##### RECORDS PROVIDED

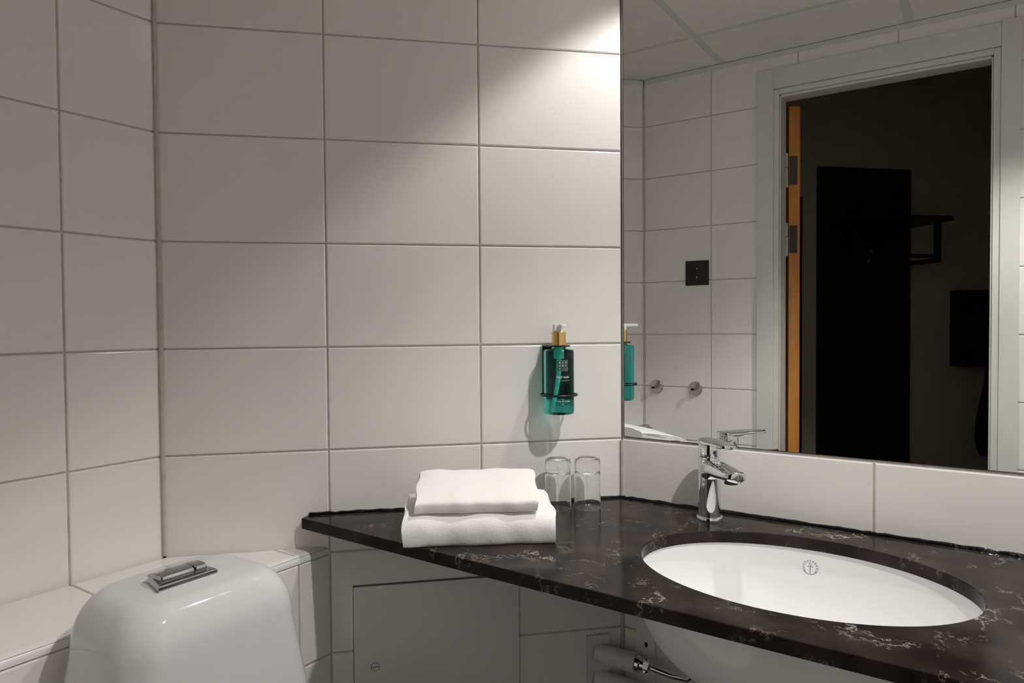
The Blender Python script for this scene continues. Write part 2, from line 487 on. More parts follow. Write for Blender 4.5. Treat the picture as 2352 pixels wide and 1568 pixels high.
# tall black board with hat shelf
t0 = hp(2.085)
rack = thing('coat_rack', 'tall black coat board with hat shelf and rail, seen in the dark doorway', 'coat rack', (*t0, 0), RZH)
W_ = .52
MB().rbox(0, W_, .001, .022, .02, 1.985, .002).build('back_board', M_HALLBLACK, rack)
MB().rbox(.02, W_, .022, .29, 1.690, 1.712, .002).build('hat_shelf', M_HALLBLACK, rack)
for x in (.05, W_ - .03):
    b = MB().rbox(x, x + .025, .20, .222, 1.52, 1.69, .002)
    b.build('bracket', M_HALLBLACK, rack)
    MB().rbox(x, x + .025, .022, .222, 1.50, 1.52, .002).build('bracket_arm', M_HALLBLACK, rack)
MB().tube([(.05, .212, 1.53), (W_ - .01, .212, 1.53)], .010).build('rail', M_HALLBLACK, rack, True)
hg = thing('clothes_hanger', 'black clothes hanger hanging from the rail of the coat board', 'hanger', (*hp(2.085 + .13, .212), 0), RZH)
MB().tube([(0, 0, 1.545), (.014, 0, 1.553), (.022, 0, 1.54), (.014, 0, 1.527), (0, 0, 1.515), (0, 0, 1.49)], .0025, 8).build('hook', M_STEEL, hg, True)
MB().tube([(0, 0, 1.49), (-.10, 0, 1.445), (-.19, 0, 1.40), (-.185, 0, 1.39), (0, 0, 1.392), (.185, 0, 1.39), (.19, 0, 1.40), (.10, 0, 1.445)], .006, 8, True).build('shoulder_bar', M_HALLBLACK, hg, True)
nb = tag(MB().rbox(0, .05, .001, .018, .02, 1.835, .002).rbox(.006, .044, .0175, .020, .05, 1.80, .001).build('narrow_board', M_HALLBLACK, None, loc=(*hp(1.948), 0), rz=RZH), 'narrow black upright board beside the open door leaf', 'board')
bx_ = thing('wall_box', 'black box on the dark hall wall near the right door jamb', 'wall box', (*hp(2.855), 0), RZH)
MB().rbox(0, .30, .001, .10, .985, 1.375, .004).build('body', M_HALLBLACK, bx_)
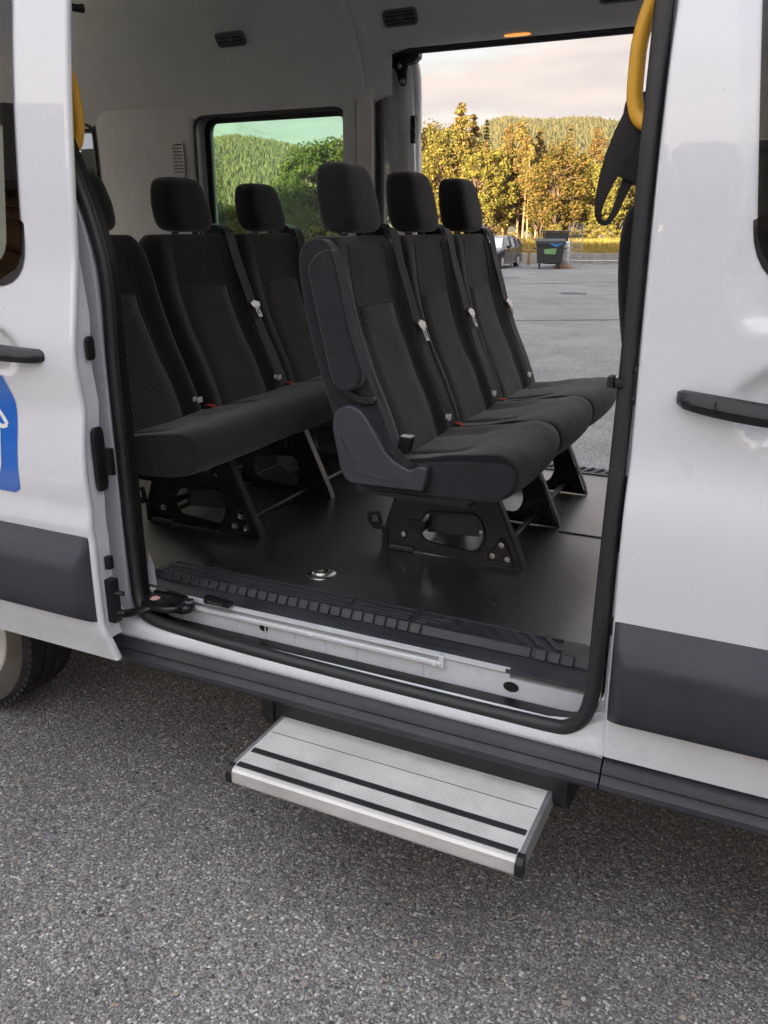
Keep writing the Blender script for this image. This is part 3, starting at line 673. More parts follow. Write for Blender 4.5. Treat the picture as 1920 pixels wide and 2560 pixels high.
# loose stones standing proud of the worn surface near the van
def stones():
    rg = random.Random(21); b = MB()
    for _ in range(9000):
        x = rg.uniform(-1.9, 2.2); y = -0.9 + 1.3 * rg.random() - 0.6 * (rg.random() < 0.3)
        s = rg.choice([0.0032, 0.004, 0.005, 0.006, 0.0075]) * rg.uniform(0.8, 1.25); n = rg.randint(5, 6); a0 = rg.uniform(0, 6.28); e = rg.uniform(0.55, 1.0); i = len(b.v)
        ca, sa = math.cos(a0), math.sin(a0)
        for (rr, zz) in ((1.0, -0.0005), (0.8, s * 0.35)):
            for k in range(n):
                t = 6.283 * k / n; q = rr * s * rg.uniform(0.85, 1.1); qx, qy = math.cos(t) * q, math.sin(t) * q * e
                b.v.append((x + qx * ca - qy * sa, y + qx * sa + qy * ca, zz))
        for k in range(n): b.f.append([i + k, i + (k + 1) % n, i + n + (k + 1) % n, i + n + k])
        b.f.append([i + n + k for k in range(n)])
    for _ in range(420):
        x = rg.uniform(-1.9, 2.0); y = rg.uniform(-1.5, .35); s = rg.uniform(.005, .0105); n = 6; a0 = rg.uniform(0, 6.28); e = rg.uniform(.4, .9); i = len(b.v); ca, sa = math.cos(a0), math.sin(a0)
        for rr, zz in ((1.0, -.0005), (.85, s * .22)):
            for k in range(n):
                t = 6.283 * k / n; q = rr * s * rg.uniform(.75, 1.15); qx, qy = math.cos(t) * q, math.sin(t) * q * e; b.v.append((x + qx * ca - qy * sa, y + qx * sa + qy * ca, zz))
        for k in range(n): b.f.append([i + k, i + (k + 1) % n, i + n + (k + 1) % n, i + n + k])
        b.f.append([i + n + k for k in range(n)])
    o = b.build('loose_stones', 'pebble', smooth=50); o['kind'] = 'stuff'
stones()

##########

• **SHORT EXERCISE**:
Using the records given above, list every line that includes the word "picture".

• **RESPONSE**:
The Blender Python script for this scene continues. Write part 2, from line 487 on. More parts follow. Write for Blender 4.5. Treat the picture as 2352 pixels wide and 1568 pixels high.
Keep writing the Blender script for this image. This is part 3, starting at line 673. More parts follow. Write for Blender 4.5. Treat the picture as 1920 pixels wide and 2560 pixels high.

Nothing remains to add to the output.